Der Präsident der Kammer der Wirtschaftstreuhänder, Klaus Hübner, sagte im Ö1-Morgenjournal, dass er keine besondere Erwartungshaltung an die Steuerreform habe; der Spielraum sei derzeit einfach nicht gegeben. "Wir wünschen uns alle, dass es mehr wäre", aber von einem verantwortungsbewussten Blickpunkt aus könne man eine Reform nicht "auf Pump" finanzieren, sondern "in der Verwaltung schauen, welche Strukturmaßnahmen sind da erreichbar". Man müsse selbst erst Manövriermasse in der Verwaltung schaffen. Wenn man jährlich hier zwei Prozent einspare, "haben wir nach drei Jahren 5 oder 6 Milliarden."

Das Steuerrecht sei zudem "irrsinnig komplex geworden", es gebe einen Wildwuchs an Ausnahmebestimmungen.
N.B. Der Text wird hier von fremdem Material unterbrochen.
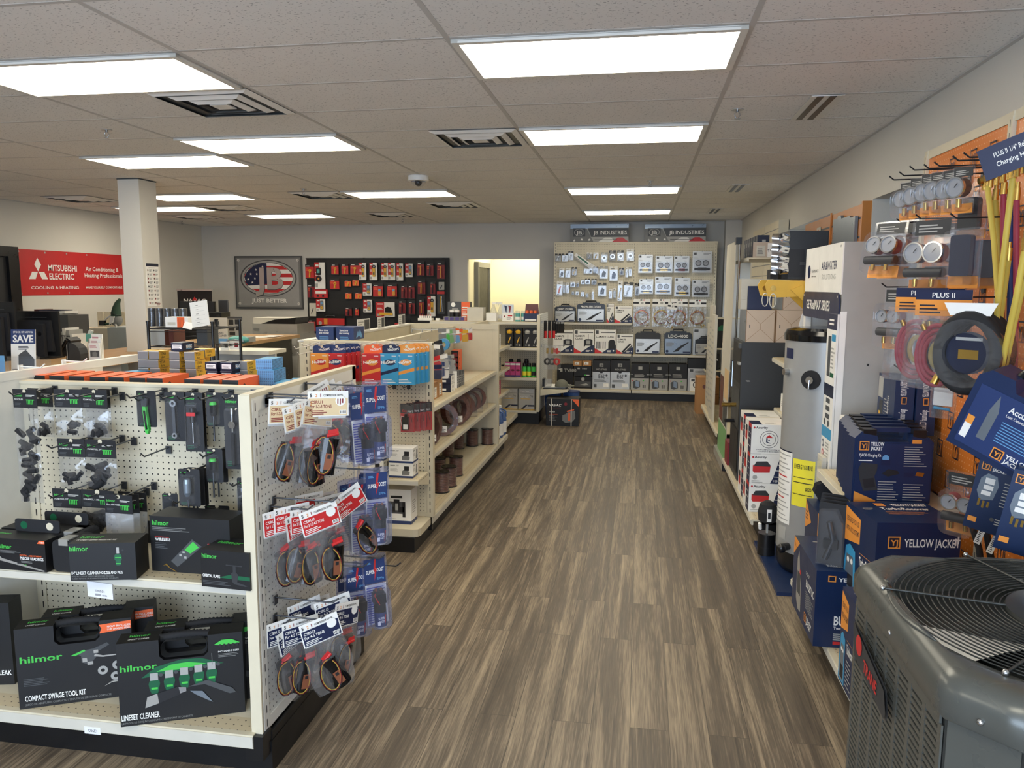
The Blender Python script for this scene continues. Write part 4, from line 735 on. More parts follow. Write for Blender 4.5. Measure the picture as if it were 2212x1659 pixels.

Die abzuschaffen, sei aber selbstverständlich "eine Form der Gegenfinanzierung. "In die eine Tasche kriegt man bissl was, aus der anderen nimmt man wieder bissl etwas weg", so Hübner. Am Ende werde es einen Kompromiss geben, glaubt er. Unterm Strich werde dieser aber eben nicht der große Wurf sein, da es wegen der Budgetlage und der hohen Staatsausgaben kaum Spielraum gebe.